Menteri Keuangan Sri Mulyani Indrawati buka suara setelah Badan Anggaran (Banggar) DPR menyoroti laju pertumbuhan utang pemerintah yang lebih pesat dari pertumbuhan aset. Hal ini membuat rasio utang terhadap aset pemerintah terus meningkat. “Aset di dalam neraca kita tidak akan mungkin larinya secepat yang lainnya,” kata dia dalam Rapat Kerja Badan Anggaran DPR RI, Selasa (29/8/2023). Tercatat aset pemerintah sebesar Rp 12.325,5 triliun pada 2022 meningkat 7,6 persen dari tahun sebelumnya yang sebesar Rp 11.454,6 triliun. Sementara itu, kewajiban utang pemerintah meningkat sebesar 18,33 persen secara tahunan menjadi Rp 8.920,6 triliun.

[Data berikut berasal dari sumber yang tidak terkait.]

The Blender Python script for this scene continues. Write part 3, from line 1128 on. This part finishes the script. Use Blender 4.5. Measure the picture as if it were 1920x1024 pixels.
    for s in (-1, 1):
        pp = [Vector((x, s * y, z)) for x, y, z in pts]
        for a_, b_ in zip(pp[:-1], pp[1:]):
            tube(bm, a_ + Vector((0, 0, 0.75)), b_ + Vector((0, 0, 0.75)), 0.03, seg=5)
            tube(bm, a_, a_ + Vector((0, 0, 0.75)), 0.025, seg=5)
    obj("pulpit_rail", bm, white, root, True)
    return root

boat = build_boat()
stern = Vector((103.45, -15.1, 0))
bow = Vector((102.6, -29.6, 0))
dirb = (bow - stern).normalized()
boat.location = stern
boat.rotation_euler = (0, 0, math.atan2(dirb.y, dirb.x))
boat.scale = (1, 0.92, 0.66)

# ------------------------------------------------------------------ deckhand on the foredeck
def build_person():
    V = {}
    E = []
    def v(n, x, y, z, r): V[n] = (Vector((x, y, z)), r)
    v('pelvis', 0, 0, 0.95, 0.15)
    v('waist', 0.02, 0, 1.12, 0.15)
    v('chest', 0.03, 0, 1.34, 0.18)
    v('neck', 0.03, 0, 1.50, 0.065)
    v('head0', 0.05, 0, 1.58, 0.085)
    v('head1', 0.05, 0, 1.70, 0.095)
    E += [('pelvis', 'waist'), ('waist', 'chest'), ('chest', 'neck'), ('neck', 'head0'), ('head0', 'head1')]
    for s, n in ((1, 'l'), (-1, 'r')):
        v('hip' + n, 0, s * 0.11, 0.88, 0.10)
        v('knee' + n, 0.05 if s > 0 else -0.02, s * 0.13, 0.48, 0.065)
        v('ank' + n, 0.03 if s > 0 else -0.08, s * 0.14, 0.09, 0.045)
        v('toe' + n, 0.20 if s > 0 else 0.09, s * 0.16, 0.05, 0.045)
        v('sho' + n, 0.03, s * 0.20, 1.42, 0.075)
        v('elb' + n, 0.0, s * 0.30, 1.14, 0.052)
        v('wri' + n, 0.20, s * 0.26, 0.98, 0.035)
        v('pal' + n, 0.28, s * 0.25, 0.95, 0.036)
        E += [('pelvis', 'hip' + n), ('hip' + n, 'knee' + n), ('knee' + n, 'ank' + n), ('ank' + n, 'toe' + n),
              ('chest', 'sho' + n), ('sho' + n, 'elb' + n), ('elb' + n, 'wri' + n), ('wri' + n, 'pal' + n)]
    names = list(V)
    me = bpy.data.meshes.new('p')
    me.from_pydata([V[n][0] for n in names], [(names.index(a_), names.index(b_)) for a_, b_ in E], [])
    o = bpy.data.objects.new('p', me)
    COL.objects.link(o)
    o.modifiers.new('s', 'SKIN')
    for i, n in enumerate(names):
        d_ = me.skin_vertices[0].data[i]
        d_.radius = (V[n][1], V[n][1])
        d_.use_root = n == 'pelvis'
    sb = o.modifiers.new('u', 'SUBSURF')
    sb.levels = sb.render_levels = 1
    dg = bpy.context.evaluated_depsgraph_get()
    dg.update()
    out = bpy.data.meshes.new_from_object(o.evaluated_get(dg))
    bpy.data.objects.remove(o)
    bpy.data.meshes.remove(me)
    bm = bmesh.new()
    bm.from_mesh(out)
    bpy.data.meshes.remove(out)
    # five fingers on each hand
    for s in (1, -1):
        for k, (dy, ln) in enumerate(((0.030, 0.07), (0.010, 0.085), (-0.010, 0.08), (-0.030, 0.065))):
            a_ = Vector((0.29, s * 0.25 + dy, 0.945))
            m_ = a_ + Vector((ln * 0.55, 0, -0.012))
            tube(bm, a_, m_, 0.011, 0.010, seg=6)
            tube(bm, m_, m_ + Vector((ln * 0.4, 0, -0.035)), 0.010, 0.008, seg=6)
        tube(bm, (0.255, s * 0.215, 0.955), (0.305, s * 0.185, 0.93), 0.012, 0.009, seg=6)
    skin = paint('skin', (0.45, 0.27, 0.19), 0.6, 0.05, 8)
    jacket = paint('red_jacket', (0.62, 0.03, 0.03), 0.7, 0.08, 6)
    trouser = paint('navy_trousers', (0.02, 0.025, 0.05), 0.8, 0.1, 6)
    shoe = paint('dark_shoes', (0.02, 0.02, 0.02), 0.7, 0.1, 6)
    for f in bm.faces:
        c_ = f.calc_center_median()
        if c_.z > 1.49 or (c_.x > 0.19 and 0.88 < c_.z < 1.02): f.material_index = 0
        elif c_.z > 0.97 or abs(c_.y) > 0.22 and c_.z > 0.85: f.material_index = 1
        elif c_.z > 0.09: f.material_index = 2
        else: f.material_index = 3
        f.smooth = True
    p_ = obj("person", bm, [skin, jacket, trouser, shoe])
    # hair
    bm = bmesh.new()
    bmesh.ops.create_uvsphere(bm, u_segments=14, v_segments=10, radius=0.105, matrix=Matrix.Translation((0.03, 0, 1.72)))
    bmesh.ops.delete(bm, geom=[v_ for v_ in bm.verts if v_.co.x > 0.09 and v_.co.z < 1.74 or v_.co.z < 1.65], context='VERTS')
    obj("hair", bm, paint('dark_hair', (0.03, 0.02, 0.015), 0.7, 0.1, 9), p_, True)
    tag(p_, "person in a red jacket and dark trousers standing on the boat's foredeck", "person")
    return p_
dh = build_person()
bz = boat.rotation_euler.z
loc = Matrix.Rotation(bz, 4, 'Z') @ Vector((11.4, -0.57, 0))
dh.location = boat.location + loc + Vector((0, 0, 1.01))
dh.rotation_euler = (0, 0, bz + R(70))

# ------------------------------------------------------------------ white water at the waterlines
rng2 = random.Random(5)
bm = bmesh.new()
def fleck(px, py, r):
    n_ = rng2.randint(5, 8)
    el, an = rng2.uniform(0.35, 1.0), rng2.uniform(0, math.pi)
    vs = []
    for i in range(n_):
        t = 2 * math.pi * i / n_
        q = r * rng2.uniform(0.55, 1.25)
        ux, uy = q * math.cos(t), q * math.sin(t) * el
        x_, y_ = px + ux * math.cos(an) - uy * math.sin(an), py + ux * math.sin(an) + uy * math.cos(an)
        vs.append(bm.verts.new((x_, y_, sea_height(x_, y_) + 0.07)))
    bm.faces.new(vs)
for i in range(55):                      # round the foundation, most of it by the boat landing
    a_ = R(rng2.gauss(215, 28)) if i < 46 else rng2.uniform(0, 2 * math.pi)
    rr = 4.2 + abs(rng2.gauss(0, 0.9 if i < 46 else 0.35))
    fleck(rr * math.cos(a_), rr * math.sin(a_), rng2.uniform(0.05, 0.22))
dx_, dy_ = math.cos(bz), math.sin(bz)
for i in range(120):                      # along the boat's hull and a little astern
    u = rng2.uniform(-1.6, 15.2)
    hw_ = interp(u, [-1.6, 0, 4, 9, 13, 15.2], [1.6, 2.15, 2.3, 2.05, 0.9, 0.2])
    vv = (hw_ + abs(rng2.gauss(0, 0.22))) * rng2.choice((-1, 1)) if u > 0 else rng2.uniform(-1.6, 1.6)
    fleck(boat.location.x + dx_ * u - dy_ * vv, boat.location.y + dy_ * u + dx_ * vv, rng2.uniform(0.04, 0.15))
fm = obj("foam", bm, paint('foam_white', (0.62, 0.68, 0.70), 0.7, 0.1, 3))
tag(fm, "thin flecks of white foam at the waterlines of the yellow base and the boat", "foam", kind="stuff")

Menurut bendahara negara, pertumbuhan aset yang tidak bisa sepesat utang disebabkan oleh beberapa aspek. Pertama dari besarnya pagu anggaran belanja daerah, yakni mencapai sepertiga belanja negara. Sementara belanja daerah sendiri tidak dicatatkan dalam bentuk perubahan aset pemerintah pusat. Kemudian terdapat juga belanja negara yang seluruhnya tidak berbentuk aset, yakni belanja untuk peningkatan kualitas sumber daya manusia (SDM). Belanja ini biasanya dialokasikan untuk pendidikan dan kesehatan. Meskipun neraca aset tidak meningkat, Sri Mulyani mengatakan belanja untuk peningkatan kualitas SDM menjadi penting dan menghasilkan output dalam bentuk perbaikan kualitas hidup masyarakat. Seperti pengentasan stunting, kemisikinan, hingga kualitas pendidikan yang lebih baik. “Inilah yang menyebabkan bahwa dalam membaca neraca negara tidak sama dengan membaca neraca perusahaan,” ucap Sri Mulyani.
Sebelumnya, dalam rapat tersebut Ketua Banggar DPR Said Abdullah menyebutkan, rasio utang terhadap aset negara terus meningkat selama 4 tahun terakhir. Padahal, pemerintah telah melakukan penilaian kembali atau revaluasi aset pada 2018. “Laju pertumbuhan aset dibanding dengan utang mulai menunjukkan tren yang kurang menggembirakan,” kata dia. Lebih lanjut Said menjabarkan, pada 2019 rasio utang terhadap aset negara sebesar 45,65 persen, kemudian meningkat menjadi 54,73 persen pada 2020, lalu menjadi 60,3 persen pada 2021, dan teranyar menjadi 62,7 persen pada 2022.